During Labors’ weekly faction meeting, the lawmakers were even more forceful, attacking not just the cuts, but also Netanyahu’s package deal that was supposed to relieve some of the pressure on consumers.
MK Amir Peretz described the prime minister’s price breaks as “an attempt to defraud the public,” and said that the struggle against the rising cost of living should be coordinated among the relevant social organizations, including the Histadrut labor federation.
But during Likud’s faction meeting, Netanyahu told MKs that “Israel relies on its economic stability; Israel is an island of economic stability,” and thanked his faction members for speaking in support of the administration’s price-cut package.
Outside the Knesset, social rights activist Tami Molad told The Jerusalem Post that the emergency measures to tackle sharp rises in the costs of basic commodities are merely a band aid covering the real socioeconomic issues facing the country.
Molad was one of many social rights activists from a large group of NGOs that participated in a one-day symposium called to protest the government’s approach to the economy.
Those present at Monday’s gathering included representatives of the Association for Civil Rights in Israel; Rabbis for Human Rights; Osim Shinui (Making Change); Shatil, the social rights branch of the New Israel Fund; the Israel Center for Social Justice; the Black Panther movement; and the Social- Economic Academy, a nonprofit organization that discusses economic, social and environmental issues.
“The prime minister’s press conference on Thursday did not address the basic problems such as housing, rising education costs and the disappearing middle class,” Molad said, explaining that the NGOs are calling for the government to entirely overhaul its economic philosophy.
“Israel’s economy is booming, but the people are not benefiting,” she continued. “Netanyahu does not see the citizens of this country, he only looks at the big picture.

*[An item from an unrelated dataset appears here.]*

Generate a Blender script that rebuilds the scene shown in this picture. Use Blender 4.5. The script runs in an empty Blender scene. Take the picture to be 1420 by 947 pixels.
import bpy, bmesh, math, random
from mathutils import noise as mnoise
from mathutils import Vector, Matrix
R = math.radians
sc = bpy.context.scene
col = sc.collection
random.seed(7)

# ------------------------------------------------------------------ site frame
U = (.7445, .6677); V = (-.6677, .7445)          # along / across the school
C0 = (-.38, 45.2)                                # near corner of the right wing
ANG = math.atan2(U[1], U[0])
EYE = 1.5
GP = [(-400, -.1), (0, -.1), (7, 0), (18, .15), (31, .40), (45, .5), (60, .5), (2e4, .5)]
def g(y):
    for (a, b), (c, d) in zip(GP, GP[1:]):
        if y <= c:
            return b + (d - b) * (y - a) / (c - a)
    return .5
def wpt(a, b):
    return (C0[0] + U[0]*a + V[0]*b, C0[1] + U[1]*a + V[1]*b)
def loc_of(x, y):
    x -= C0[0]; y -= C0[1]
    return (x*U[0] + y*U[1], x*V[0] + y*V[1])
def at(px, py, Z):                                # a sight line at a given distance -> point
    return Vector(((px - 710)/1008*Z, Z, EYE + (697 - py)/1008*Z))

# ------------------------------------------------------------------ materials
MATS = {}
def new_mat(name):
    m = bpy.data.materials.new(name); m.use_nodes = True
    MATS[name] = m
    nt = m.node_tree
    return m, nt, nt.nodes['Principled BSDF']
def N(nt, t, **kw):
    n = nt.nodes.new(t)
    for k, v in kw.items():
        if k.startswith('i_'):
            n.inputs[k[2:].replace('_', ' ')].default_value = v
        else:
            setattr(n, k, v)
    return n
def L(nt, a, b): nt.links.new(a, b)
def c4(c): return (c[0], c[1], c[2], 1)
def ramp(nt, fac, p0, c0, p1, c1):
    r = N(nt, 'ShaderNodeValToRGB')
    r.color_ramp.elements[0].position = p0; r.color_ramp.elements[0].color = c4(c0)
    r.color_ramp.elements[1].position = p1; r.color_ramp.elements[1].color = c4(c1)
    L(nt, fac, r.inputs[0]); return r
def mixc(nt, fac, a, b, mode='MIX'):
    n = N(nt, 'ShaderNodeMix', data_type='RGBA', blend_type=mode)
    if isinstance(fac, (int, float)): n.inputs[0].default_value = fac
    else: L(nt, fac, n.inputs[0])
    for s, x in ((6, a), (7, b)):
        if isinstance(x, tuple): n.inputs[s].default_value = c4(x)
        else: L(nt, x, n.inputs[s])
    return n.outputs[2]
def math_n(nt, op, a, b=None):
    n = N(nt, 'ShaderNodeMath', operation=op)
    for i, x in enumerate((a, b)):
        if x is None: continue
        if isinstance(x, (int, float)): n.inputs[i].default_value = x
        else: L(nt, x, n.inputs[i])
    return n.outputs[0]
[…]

There are so many people who are working but who cannot make ends meet. The social and economic gaps between people are getting bigger and bigger.”

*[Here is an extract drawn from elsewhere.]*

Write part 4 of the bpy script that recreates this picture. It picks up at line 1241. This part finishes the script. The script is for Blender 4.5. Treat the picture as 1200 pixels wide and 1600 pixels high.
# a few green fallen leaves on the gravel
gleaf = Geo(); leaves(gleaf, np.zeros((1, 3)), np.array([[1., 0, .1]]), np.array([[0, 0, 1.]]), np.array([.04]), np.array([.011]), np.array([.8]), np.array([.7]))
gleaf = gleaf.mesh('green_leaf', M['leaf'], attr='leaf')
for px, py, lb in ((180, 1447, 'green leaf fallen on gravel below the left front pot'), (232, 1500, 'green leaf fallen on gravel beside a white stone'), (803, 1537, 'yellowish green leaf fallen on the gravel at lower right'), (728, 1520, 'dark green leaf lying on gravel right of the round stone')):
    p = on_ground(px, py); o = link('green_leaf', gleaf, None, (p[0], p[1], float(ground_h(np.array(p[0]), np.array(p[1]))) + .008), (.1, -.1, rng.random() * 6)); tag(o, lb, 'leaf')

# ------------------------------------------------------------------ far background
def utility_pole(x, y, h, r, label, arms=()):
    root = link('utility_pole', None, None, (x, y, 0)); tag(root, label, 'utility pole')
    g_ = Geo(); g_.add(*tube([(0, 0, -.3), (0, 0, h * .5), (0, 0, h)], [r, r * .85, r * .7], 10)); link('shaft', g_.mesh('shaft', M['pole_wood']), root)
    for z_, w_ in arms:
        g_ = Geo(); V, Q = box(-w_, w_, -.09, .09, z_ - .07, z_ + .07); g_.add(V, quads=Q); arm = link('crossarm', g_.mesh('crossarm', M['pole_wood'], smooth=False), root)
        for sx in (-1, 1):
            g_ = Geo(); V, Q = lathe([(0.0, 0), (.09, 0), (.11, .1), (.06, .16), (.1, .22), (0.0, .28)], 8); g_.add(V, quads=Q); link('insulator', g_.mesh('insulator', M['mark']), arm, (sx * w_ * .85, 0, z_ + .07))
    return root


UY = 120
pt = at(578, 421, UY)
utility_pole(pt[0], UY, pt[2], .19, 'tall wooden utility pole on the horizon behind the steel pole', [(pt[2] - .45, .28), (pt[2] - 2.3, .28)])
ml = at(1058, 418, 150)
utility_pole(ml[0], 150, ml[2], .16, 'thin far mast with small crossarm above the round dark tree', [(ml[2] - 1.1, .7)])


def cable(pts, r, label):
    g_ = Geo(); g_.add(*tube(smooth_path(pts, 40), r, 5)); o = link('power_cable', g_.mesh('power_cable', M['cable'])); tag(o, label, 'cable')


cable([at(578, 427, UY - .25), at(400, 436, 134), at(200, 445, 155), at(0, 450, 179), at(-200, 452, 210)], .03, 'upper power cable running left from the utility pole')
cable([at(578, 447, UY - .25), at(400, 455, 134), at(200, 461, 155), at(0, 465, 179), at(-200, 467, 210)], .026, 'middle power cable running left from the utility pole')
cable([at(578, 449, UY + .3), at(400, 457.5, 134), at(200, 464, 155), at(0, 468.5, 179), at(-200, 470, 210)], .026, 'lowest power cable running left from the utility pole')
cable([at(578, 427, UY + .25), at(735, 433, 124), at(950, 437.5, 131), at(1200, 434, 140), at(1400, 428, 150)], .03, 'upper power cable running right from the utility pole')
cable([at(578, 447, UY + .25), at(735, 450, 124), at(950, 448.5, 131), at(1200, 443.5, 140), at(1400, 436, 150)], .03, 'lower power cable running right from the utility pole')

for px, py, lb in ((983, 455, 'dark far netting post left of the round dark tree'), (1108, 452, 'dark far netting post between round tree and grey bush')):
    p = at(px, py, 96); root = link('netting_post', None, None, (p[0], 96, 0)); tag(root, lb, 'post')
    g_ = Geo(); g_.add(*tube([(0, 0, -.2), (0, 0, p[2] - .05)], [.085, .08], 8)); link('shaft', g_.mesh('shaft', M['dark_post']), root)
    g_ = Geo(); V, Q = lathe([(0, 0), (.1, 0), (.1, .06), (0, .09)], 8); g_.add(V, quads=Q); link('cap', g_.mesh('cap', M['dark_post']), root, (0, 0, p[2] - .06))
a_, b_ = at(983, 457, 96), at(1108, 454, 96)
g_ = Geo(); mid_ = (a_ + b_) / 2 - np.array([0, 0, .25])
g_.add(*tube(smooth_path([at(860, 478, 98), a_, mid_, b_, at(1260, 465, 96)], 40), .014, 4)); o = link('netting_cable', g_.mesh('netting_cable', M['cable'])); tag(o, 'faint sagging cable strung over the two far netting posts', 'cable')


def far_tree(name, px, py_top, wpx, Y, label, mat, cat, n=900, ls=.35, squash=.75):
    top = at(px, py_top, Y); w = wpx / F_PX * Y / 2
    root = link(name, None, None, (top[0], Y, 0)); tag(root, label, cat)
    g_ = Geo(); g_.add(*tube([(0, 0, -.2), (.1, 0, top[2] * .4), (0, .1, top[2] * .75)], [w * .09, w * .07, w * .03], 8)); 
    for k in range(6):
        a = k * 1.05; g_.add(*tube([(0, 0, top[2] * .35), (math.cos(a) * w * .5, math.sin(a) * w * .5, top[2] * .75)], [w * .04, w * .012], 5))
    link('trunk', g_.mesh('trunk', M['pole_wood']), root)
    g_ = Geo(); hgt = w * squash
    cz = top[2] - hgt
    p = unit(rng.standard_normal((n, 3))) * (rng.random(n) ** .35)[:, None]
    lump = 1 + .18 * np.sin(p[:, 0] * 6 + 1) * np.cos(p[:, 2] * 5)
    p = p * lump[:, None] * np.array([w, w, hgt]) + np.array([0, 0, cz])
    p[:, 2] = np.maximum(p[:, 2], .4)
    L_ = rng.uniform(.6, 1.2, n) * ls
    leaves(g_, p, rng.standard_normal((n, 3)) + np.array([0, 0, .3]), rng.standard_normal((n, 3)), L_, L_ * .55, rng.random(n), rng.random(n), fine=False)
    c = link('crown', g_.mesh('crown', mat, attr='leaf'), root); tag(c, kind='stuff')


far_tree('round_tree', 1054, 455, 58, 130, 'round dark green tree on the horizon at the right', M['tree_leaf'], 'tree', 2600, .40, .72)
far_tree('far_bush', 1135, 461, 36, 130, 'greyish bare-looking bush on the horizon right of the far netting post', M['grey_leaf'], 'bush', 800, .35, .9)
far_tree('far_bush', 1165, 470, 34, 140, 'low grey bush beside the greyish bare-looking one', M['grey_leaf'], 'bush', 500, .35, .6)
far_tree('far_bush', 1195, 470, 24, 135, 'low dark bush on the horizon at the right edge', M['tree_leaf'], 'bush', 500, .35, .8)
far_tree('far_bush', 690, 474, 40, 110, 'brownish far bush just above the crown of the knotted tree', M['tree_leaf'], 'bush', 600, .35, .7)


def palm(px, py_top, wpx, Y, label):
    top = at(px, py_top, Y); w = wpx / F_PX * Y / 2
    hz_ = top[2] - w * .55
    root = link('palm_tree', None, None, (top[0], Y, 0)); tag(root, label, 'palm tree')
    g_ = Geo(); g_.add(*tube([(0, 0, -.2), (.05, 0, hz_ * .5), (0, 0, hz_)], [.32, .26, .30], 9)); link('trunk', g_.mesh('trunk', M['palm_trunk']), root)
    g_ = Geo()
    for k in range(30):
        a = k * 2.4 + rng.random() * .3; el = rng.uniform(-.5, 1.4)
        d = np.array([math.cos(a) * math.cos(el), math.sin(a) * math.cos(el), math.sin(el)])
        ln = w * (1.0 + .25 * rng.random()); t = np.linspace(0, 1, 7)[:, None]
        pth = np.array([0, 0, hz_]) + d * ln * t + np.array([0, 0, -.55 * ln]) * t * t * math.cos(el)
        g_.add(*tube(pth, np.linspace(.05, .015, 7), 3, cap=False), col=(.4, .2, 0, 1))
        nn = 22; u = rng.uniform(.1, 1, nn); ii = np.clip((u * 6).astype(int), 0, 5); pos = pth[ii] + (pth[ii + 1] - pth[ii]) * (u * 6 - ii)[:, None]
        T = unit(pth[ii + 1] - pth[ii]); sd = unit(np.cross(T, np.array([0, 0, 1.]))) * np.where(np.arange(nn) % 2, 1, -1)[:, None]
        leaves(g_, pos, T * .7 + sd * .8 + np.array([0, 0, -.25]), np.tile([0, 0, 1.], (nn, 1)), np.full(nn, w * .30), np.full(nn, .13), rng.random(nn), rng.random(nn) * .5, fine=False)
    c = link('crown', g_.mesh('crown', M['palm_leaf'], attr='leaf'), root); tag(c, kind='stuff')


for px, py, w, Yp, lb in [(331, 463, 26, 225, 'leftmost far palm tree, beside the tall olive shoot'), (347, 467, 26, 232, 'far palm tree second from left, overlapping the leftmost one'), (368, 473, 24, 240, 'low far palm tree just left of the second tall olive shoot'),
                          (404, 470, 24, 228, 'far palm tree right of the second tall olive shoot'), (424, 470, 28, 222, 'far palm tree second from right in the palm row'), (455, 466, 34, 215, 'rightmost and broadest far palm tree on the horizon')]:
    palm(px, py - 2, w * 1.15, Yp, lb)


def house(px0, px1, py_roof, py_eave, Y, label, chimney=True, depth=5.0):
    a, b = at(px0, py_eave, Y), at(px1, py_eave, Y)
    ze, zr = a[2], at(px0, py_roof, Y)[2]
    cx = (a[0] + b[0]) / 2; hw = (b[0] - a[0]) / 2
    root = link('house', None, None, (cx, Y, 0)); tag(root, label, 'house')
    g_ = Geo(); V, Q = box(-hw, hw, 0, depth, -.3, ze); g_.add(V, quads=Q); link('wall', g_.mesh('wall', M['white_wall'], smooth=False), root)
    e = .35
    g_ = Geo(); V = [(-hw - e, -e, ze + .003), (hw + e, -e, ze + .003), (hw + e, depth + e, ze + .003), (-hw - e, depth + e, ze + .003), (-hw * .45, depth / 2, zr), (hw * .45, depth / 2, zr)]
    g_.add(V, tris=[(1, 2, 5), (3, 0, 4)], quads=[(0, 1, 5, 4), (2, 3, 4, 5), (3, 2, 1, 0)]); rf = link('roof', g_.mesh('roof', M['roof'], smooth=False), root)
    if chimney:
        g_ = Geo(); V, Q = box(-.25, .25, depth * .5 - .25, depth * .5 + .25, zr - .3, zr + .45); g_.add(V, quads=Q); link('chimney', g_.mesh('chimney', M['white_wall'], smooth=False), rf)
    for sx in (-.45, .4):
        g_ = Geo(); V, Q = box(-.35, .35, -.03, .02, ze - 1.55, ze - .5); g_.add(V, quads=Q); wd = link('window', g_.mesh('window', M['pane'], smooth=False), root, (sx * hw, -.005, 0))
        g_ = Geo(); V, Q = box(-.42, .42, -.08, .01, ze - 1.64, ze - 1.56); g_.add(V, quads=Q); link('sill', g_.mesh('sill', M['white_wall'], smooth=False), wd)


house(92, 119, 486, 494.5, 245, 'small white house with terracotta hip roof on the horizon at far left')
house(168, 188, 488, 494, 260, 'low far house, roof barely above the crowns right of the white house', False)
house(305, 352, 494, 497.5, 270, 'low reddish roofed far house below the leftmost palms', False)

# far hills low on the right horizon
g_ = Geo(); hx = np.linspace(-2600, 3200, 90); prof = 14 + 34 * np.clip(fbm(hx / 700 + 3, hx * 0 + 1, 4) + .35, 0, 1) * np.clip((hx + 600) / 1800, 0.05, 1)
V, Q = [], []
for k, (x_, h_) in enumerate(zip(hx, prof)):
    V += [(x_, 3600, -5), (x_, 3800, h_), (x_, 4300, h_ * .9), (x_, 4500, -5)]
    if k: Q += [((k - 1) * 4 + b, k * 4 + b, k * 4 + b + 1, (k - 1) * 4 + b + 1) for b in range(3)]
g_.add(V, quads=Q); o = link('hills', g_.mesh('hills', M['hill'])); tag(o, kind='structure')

Molad said that a host of social rights groups and activists planned to demonstrate near the Tel Aviv Museum on Rehov Shaul Hamelech at 7 p.m. on Tuesday night, to show their discontent for the government’s economic approach.
“At the moment, all we see is that reducing the cost of gasoline and water will come at the cost of budgets allocated to education, housing and welfare,” she said. “In the end, the average citizen will still pay more and end up with less.”